Exercise prompt: Show only lines that include "from".

>>>>>

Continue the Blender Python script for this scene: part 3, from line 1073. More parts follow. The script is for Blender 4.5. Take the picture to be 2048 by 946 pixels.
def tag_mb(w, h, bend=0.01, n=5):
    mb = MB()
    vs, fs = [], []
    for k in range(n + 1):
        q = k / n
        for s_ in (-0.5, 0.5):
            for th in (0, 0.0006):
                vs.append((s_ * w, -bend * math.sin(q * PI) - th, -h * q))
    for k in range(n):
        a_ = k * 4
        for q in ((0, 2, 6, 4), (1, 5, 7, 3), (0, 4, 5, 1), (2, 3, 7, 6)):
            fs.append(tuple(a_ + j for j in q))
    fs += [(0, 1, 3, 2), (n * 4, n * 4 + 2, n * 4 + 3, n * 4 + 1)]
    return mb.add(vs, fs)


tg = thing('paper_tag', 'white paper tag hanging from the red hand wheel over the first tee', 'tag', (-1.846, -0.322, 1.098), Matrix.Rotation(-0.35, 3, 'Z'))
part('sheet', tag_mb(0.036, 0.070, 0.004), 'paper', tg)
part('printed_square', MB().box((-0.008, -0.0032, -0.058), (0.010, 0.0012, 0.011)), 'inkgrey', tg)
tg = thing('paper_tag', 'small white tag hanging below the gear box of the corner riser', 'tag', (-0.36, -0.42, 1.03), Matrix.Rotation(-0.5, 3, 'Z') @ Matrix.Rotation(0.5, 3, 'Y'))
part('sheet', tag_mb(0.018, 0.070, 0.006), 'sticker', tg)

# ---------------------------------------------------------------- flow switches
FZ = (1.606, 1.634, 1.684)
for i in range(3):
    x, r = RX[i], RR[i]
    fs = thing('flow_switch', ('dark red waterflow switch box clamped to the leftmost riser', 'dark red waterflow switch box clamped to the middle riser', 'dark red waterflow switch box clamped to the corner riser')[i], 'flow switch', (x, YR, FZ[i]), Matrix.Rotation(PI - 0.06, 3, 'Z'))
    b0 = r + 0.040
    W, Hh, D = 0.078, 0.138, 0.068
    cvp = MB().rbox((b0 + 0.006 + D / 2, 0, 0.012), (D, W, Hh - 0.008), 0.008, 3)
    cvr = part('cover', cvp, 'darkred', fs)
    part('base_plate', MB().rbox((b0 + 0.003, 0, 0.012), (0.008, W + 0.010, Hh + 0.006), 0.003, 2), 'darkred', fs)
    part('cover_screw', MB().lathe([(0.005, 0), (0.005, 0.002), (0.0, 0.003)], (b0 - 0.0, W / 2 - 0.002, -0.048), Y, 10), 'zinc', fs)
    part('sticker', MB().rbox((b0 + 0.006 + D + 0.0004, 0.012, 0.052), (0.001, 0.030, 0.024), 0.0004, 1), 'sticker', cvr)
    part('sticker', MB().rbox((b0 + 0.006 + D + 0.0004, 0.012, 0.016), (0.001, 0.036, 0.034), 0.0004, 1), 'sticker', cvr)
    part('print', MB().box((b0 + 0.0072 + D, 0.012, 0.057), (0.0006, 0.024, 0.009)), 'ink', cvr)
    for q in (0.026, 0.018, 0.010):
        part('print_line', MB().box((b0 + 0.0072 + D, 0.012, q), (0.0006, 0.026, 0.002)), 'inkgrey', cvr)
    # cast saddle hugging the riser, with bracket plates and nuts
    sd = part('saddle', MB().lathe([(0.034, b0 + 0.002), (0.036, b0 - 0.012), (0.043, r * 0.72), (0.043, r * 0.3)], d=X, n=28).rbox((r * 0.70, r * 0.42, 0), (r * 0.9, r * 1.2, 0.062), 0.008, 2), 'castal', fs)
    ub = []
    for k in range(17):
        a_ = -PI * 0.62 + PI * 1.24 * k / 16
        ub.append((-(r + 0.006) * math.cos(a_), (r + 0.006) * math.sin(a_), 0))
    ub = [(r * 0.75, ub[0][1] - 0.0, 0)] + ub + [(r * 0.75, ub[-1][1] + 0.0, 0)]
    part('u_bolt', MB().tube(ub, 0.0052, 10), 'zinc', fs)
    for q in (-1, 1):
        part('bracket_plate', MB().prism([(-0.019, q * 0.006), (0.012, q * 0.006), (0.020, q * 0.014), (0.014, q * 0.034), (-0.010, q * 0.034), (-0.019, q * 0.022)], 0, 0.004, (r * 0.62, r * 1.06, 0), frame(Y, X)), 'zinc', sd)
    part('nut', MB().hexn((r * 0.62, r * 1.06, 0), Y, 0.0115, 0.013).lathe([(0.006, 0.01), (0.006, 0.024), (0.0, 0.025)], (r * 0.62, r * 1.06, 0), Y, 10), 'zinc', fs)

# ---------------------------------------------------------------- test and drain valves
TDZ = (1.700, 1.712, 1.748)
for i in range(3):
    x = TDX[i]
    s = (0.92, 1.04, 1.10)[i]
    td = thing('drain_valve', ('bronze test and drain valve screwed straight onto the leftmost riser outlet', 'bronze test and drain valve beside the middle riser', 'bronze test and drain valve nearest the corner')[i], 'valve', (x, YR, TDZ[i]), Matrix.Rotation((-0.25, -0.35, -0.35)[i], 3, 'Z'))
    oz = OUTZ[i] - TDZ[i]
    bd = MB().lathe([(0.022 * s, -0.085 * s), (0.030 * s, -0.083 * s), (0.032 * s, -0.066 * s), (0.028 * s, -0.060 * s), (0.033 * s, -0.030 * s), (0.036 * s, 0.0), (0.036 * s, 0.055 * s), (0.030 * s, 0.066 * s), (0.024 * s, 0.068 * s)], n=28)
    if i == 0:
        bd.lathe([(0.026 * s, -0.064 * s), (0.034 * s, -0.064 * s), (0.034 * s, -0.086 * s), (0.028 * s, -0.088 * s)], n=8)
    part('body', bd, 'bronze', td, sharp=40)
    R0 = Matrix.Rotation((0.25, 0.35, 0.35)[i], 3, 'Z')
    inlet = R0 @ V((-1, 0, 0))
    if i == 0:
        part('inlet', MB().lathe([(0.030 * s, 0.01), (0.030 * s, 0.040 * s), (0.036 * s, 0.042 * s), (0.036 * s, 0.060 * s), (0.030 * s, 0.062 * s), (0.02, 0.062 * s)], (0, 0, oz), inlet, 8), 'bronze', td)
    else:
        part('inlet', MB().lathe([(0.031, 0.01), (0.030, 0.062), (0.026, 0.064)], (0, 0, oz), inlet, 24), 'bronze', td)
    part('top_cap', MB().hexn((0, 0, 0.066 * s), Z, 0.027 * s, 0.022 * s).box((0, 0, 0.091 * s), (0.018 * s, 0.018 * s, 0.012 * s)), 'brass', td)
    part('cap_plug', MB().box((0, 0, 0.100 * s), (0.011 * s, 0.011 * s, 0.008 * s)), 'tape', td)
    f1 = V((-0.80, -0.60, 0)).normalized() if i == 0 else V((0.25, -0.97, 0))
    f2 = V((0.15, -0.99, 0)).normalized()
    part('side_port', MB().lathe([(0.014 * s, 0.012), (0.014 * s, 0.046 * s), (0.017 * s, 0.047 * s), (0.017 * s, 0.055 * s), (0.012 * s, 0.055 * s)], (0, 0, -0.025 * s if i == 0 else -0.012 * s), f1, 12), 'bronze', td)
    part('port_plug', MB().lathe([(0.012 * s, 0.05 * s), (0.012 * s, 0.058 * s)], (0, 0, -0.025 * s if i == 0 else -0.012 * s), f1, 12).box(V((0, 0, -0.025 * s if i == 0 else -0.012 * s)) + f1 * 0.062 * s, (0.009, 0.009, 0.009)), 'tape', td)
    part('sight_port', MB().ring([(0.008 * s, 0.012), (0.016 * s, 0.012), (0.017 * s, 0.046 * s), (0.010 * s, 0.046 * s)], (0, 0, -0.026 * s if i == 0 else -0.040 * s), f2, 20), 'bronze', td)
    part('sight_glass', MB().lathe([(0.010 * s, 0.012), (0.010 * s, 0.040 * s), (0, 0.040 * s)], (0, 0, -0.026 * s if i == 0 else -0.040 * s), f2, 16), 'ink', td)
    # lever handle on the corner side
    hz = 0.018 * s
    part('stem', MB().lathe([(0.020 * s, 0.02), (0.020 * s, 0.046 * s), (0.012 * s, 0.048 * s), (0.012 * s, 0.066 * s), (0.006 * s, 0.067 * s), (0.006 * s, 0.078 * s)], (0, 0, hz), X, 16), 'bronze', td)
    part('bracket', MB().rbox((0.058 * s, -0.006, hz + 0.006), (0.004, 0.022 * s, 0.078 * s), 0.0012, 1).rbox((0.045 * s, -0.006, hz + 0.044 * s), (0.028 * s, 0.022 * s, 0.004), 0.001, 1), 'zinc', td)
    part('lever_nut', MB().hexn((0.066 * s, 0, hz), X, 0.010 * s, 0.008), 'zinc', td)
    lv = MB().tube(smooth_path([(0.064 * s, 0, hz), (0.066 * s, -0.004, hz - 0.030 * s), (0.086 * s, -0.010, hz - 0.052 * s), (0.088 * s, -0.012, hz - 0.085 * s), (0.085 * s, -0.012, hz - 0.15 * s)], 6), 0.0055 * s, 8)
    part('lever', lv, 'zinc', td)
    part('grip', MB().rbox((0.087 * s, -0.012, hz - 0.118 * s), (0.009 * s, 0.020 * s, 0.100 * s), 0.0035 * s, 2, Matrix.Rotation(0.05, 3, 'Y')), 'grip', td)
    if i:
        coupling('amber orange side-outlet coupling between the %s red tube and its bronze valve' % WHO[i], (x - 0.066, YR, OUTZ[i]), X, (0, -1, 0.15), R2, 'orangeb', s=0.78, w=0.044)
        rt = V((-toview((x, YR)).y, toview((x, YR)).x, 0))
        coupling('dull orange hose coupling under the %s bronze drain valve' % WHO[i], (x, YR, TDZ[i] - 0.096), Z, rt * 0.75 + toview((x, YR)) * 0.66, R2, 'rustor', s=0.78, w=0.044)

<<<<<
>>>>>

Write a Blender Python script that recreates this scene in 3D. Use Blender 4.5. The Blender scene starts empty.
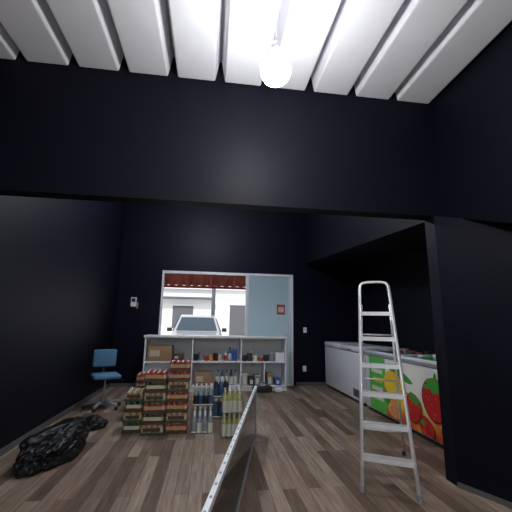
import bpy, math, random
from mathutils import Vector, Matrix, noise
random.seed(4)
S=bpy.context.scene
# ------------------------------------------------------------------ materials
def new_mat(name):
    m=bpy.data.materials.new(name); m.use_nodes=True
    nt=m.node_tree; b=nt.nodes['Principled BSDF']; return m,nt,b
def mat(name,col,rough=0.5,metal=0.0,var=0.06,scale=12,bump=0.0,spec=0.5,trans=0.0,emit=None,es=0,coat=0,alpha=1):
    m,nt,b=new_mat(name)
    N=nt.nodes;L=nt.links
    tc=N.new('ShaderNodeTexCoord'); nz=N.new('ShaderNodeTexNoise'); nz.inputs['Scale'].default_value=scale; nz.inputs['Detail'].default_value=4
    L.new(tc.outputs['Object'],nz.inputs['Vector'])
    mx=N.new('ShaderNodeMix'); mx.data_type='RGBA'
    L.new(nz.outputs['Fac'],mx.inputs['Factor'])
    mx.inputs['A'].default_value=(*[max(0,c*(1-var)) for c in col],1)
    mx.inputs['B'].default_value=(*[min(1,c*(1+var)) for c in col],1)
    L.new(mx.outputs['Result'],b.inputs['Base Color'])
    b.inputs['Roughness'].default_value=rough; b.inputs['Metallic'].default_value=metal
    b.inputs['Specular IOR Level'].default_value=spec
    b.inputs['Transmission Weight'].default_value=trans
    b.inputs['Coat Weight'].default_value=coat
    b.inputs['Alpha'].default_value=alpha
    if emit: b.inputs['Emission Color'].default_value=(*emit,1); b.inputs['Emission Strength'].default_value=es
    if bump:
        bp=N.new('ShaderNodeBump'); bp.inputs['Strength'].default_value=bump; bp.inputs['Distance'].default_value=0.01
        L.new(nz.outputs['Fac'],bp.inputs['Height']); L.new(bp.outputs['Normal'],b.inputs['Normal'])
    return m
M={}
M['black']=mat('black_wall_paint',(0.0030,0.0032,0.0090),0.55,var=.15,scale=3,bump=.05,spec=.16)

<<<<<

Worked solution:
Continue the Blender Python script for this scene: part 3, from line 1073. More parts follow. The script is for Blender 4.5. Take the picture to be 2048 by 946 pixels.
tg = thing('paper_tag', 'white paper tag hanging from the red hand wheel over the first tee', 'tag', (-1.846, -0.322, 1.098), Matrix.Rotation(-0.35, 3, 'Z'))
from mathutils import Vector, Matrix, noise